Cookin' With The Miles Davis Quintet - Miles Davis
Cookin' With The Miles Davis Quintet
Album
Miles Davis
Artist
1957
Year Released
About
Cookin' with the Miles Davis Quintet is the first of four albums drawn from two marathon recording sessions at Rudy Van Gelder's studio on May 11 and October 26, 1956. The sessions were designed to fulfill Davis's Prestige contract quickly so he could move to Columbia Records, where he had already begun recording.

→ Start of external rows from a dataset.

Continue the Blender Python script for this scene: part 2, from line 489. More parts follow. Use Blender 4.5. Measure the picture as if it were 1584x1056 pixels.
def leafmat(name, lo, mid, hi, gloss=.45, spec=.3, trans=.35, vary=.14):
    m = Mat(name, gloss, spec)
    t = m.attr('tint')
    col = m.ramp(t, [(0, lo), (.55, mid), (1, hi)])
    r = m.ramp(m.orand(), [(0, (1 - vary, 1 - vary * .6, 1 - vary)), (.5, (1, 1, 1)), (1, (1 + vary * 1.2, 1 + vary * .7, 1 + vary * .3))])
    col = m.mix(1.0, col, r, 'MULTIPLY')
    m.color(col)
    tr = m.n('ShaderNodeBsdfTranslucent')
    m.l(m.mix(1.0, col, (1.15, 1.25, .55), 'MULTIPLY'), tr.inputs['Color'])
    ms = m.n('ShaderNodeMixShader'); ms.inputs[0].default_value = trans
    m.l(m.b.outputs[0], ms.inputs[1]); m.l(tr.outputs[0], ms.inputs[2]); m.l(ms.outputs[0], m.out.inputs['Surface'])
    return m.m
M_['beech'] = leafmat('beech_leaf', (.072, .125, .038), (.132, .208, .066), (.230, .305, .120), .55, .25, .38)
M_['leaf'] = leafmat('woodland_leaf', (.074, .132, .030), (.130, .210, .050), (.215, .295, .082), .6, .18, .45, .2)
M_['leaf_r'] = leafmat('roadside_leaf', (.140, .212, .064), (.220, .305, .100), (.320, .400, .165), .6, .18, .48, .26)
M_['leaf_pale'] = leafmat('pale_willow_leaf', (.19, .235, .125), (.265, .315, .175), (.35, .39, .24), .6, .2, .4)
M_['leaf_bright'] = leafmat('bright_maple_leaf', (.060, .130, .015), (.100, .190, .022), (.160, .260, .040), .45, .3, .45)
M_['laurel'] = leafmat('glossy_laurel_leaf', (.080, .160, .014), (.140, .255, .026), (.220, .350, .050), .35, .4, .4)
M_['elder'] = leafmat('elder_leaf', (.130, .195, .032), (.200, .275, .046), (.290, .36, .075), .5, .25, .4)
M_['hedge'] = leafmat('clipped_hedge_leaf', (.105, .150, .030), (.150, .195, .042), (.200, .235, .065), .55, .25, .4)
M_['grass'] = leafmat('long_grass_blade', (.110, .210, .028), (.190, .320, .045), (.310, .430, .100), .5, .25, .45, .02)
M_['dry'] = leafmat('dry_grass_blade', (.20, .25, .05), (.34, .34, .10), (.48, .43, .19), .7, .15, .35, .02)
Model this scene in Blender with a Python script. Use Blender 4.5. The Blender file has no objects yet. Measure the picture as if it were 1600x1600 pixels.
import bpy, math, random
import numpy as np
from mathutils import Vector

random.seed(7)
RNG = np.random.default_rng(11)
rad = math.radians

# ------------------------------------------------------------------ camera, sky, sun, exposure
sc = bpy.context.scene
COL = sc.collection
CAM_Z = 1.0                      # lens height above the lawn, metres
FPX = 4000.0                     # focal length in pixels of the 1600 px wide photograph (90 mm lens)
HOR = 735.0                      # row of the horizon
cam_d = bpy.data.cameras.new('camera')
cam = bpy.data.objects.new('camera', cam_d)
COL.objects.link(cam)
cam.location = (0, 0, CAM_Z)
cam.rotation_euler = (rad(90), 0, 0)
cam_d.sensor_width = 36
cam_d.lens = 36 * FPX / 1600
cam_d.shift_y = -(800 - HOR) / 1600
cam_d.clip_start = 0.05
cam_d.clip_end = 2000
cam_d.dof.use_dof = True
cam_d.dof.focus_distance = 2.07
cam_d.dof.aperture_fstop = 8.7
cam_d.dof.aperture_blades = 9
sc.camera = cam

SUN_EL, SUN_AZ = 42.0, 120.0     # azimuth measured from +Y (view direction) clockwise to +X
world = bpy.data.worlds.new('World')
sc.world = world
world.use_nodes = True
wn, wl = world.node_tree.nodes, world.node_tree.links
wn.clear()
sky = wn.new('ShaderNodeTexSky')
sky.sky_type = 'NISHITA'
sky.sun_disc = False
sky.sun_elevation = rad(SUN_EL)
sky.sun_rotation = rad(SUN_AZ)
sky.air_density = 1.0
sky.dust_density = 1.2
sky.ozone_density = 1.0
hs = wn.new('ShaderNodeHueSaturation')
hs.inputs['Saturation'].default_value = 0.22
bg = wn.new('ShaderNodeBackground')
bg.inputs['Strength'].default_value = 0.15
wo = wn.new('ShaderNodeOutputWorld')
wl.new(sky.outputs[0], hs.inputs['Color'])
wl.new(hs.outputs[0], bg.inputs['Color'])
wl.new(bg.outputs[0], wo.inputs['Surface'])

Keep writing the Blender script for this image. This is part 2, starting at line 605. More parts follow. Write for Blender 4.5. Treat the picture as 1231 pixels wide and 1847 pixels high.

Producer Bob Weinstock essentially captured the quintet's live repertoire with no retakes, and the results were parceled out across Cookin', Relaxin', Workin', and Steamin'. The group — John Coltrane on tenor saxophone, Red Garland on piano, Paul Chambers on bass, and Philly Joe Jones on drums — had been working steadily as Davis's first stable quintet since his triumphant 1955 Newport Jazz Festival appearance. This album opens with Davis's muted-trumpet reading of "My Funny Valentine," performed as a quartet with Coltrane sitting out, and moves through a brisk "Blues by Five" and a medley linking "Tune Up" with "When Lights Are Low." The playing throughout has the ease and communication of a band performing its nightly sets, with Garland's crystalline touch and Jones's crisp, propulsive drumming anchoring the rhythm section. Despite the contractual circumstances of its recording, the album is regarded as one of the essential hard bop documents.